Nesse contexto, o autor
escreve que vivemos uma espécie de “leucemia política”: incapacidade do
organismo social de produzir anticorpos, de reagir, de resistir. Não há mais
inimigo externo: “os melhores (subjetivamente) são também os piores
(objetivamente)” (1994, p. 83). O resultado é paralisia, indiferença, neutralização,
implosão.
VIII
Em À Sombra das Maiorias
Silenciosas, Baudrillard propõe uma teoria radical da saturação e da
dissolução do social. As massas não se comportam como sujeito histórico; não
respondem ao poder; não reivindicam; não participam; não produzem sentido.
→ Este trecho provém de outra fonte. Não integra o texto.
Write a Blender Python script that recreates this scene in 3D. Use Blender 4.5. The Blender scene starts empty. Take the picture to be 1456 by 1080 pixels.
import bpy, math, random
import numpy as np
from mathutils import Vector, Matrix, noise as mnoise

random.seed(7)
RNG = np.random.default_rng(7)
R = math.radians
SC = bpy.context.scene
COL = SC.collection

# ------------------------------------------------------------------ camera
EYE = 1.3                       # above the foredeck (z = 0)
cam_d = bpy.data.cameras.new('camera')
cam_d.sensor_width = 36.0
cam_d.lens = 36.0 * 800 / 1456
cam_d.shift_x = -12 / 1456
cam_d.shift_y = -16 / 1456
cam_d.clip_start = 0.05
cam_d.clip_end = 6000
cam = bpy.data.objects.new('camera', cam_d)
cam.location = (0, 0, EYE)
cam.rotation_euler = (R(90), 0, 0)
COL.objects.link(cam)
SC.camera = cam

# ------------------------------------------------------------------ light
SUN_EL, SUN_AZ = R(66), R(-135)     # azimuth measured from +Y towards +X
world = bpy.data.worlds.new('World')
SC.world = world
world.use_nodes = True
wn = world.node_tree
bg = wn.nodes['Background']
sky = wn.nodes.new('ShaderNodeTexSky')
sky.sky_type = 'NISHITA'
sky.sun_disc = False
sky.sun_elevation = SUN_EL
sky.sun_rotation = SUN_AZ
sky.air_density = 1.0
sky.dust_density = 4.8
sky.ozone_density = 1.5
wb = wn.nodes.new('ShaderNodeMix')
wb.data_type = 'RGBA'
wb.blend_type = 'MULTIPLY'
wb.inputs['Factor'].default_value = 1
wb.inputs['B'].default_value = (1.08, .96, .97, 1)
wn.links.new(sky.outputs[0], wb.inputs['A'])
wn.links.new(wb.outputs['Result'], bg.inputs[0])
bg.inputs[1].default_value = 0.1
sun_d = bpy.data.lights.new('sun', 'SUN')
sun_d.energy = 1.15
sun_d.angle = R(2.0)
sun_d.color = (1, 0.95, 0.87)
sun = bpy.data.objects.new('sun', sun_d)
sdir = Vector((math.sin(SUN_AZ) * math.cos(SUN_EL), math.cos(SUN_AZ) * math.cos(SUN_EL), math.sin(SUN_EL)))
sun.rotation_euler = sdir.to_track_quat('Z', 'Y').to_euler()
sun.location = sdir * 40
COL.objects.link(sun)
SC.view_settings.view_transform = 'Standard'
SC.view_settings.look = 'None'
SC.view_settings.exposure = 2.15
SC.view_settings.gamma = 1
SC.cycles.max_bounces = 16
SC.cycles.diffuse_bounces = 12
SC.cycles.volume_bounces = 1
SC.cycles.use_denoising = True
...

Elas
absorvem. E nesse processo produzem a implosão da política, da ideologia, da
representação e até mesmo da crítica.
Ainda assim, o diagnóstico do
autor, longe de ser um chamado pessimista, é uma análise provocadora do fim das
categorias que organizaram o pensamento moderno. A massa (“força do neutro”,
“buraco negro”, “referente esponjoso”) teria se tornado o destino do social. A
hiperprodução de sentido, a saturação dos discursos políticos e a
espetacularização da vida pública seriam incapazes de reverter essa tendência.
Por fim, Baudrillard nos
convida a repensar a própria possibilidade de ação política em um mundo em que
o sujeito já não existe, o social se dissolve e o sentido se desintegra. Há
nessa obra muita atualidade, pois descreve com precisão perturbadora a lógica
das sociedades contemporâneas: conectadas, saturadas, informacionalmente
superexpostas e, paradoxalmente, muitas das vezes, silenciosas.
Referência
BAUDRILLARD,
Jean. À Sombra das Maiorias Silenciosas: o fim do social e o surgimento
das massas. Trad.: Suely Bastos. 4ª ed. São Paulo: Brasiliense, 1994.